• _Rows from a 3D scene dataset_
_ _ _

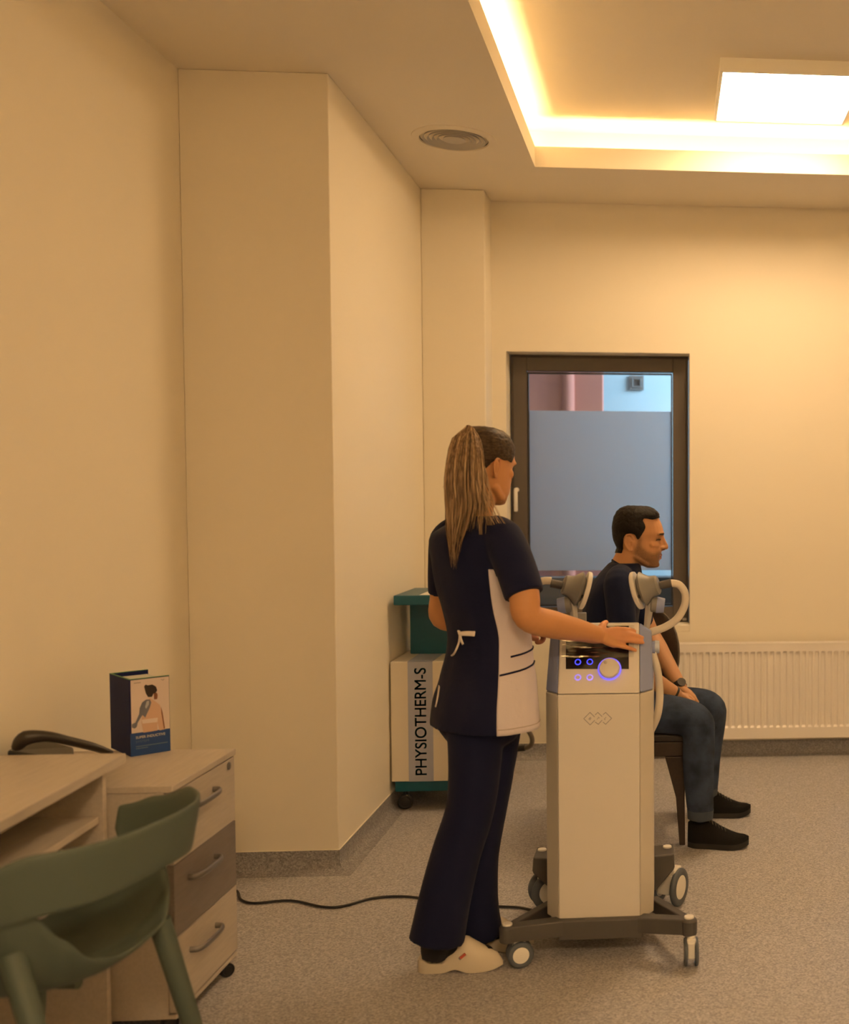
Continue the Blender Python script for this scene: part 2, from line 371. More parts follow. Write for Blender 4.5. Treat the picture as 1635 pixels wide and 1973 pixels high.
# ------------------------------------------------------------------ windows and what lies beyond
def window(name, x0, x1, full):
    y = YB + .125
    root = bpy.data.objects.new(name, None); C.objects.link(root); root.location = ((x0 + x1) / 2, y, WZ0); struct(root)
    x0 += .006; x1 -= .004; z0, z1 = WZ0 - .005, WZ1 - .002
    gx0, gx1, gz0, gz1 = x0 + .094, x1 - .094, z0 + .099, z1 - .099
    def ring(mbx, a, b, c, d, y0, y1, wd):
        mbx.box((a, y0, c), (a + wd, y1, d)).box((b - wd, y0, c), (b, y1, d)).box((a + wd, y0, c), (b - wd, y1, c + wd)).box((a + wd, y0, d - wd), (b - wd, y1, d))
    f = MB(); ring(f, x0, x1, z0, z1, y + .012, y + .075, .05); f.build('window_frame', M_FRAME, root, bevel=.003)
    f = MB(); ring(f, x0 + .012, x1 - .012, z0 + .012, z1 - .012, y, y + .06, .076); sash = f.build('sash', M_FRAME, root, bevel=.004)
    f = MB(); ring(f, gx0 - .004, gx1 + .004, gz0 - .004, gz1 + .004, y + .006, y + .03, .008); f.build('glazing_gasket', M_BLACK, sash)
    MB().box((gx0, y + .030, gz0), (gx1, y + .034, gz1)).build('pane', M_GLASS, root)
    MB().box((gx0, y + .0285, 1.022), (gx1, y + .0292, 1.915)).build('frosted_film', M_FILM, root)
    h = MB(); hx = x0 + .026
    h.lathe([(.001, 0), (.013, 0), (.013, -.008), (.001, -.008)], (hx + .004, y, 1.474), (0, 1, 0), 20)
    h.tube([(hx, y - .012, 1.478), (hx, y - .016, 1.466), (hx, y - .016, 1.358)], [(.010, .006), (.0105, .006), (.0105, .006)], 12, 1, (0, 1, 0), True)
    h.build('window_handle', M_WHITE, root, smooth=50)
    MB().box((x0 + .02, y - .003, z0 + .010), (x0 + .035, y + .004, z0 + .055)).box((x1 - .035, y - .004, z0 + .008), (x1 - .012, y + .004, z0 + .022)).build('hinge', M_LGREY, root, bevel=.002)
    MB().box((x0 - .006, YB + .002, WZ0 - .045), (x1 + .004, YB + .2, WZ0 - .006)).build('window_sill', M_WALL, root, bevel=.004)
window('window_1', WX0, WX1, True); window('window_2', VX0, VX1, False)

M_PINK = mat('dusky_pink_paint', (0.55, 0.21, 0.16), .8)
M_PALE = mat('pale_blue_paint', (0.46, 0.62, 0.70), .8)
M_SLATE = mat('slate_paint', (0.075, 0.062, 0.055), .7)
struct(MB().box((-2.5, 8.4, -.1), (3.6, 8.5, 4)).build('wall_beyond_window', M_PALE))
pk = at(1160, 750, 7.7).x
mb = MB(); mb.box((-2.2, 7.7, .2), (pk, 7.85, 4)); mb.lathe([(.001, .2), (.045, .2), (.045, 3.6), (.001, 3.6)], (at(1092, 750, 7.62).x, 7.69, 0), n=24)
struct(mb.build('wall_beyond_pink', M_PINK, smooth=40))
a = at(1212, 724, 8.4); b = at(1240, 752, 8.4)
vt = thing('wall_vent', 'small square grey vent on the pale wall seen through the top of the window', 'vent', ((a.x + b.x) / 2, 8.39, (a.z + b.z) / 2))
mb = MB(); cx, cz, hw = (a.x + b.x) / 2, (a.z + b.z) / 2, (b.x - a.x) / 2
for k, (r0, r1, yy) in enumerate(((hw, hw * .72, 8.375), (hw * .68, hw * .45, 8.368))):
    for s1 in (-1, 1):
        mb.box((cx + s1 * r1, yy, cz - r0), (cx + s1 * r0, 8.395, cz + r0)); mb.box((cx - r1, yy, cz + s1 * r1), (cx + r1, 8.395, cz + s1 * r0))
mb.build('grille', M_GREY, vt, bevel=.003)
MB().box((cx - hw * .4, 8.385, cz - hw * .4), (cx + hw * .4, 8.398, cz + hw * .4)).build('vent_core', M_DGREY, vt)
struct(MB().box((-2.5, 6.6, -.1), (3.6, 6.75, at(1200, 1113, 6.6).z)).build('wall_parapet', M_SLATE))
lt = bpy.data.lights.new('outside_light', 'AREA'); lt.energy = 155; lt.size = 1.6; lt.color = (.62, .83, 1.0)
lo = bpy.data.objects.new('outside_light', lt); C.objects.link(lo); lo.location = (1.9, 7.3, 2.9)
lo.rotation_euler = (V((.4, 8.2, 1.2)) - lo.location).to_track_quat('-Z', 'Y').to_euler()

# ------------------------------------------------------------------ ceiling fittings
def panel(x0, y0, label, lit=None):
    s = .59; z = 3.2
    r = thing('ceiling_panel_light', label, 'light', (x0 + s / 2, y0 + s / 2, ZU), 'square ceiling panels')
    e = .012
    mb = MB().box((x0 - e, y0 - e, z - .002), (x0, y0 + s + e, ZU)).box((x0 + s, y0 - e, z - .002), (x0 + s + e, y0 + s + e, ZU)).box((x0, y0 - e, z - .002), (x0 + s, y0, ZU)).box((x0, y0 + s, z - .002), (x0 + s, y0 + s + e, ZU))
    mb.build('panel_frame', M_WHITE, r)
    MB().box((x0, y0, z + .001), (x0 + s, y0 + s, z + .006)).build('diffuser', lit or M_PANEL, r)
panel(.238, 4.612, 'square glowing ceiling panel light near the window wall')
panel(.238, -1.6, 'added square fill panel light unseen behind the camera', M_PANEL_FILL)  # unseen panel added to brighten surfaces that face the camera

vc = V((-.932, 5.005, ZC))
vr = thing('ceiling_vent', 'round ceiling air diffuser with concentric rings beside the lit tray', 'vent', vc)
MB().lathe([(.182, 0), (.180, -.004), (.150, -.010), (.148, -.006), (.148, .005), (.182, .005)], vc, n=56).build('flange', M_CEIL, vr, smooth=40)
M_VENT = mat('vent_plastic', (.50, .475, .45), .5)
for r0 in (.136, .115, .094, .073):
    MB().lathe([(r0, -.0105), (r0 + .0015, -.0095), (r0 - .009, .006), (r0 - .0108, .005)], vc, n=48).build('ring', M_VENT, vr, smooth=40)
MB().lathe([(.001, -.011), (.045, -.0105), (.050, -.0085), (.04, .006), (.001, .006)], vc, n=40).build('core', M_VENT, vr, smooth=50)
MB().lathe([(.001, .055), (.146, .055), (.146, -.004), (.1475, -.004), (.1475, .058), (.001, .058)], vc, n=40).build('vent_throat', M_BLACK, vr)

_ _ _

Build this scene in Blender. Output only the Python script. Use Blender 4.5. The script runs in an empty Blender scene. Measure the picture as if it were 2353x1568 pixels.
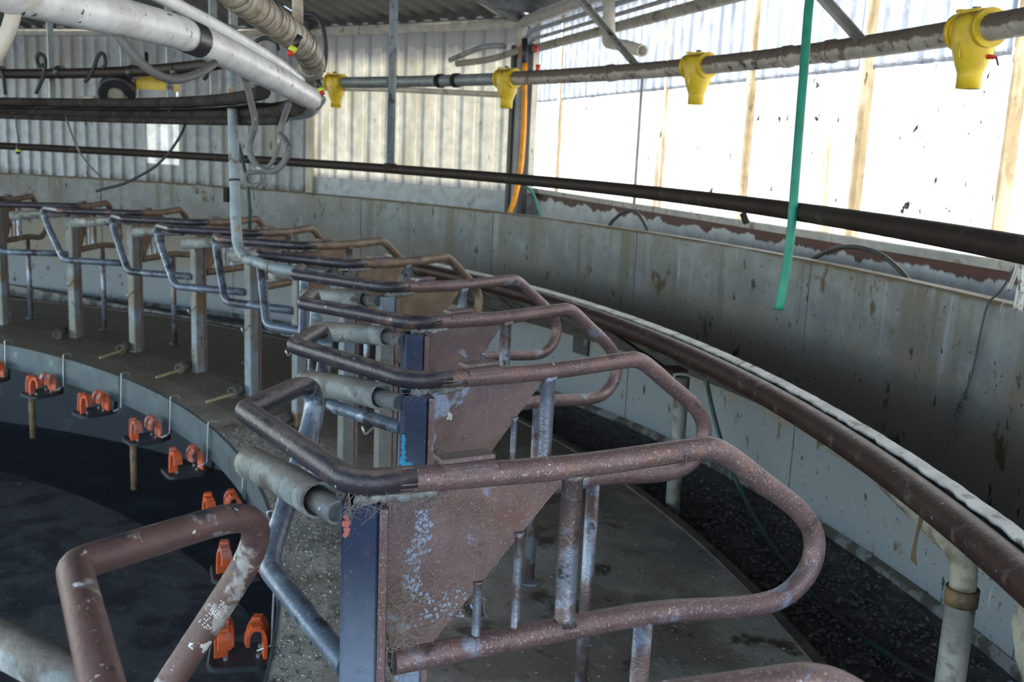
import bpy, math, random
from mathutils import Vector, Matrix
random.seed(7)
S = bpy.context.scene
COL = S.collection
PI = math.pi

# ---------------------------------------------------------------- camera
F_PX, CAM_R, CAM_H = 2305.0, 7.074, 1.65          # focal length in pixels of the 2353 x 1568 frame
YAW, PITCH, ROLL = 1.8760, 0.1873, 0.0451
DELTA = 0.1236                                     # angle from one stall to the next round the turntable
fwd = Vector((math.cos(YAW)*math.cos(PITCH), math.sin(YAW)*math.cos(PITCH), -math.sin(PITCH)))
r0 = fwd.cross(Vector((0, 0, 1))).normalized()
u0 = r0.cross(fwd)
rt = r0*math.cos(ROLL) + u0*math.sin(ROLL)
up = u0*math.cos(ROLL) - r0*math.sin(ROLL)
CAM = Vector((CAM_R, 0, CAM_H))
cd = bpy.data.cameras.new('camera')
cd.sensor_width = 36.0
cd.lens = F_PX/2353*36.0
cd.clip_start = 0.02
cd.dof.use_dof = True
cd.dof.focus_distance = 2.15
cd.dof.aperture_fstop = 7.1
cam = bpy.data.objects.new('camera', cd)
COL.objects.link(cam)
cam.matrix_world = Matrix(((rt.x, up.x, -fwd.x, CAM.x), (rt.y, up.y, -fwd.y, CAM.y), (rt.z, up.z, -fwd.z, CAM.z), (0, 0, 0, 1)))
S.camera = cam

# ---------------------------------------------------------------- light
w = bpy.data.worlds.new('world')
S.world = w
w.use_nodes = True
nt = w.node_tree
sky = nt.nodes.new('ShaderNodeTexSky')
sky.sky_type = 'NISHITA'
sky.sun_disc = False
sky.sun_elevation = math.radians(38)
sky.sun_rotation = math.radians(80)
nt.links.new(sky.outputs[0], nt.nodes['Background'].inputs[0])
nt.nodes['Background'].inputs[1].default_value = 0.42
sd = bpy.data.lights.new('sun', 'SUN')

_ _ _

• _WHAT YOU ARE ASKED TO DO_
Retype the section that opens with the line holding "Build this scene" and closes with the line holding "PI = math.pi", exactly as it reads, without any pictures.

• _SOLUTION TO THIS EXERCISE_
Build this scene in Blender. Output only the Python script. Use Blender 4.5. The script runs in an empty Blender scene. Measure the picture as if it were 2353x1568 pixels.
import bpy, math, random
from mathutils import Vector, Matrix
random.seed(7)
S = bpy.context.scene
COL = S.collection
PI = math.pi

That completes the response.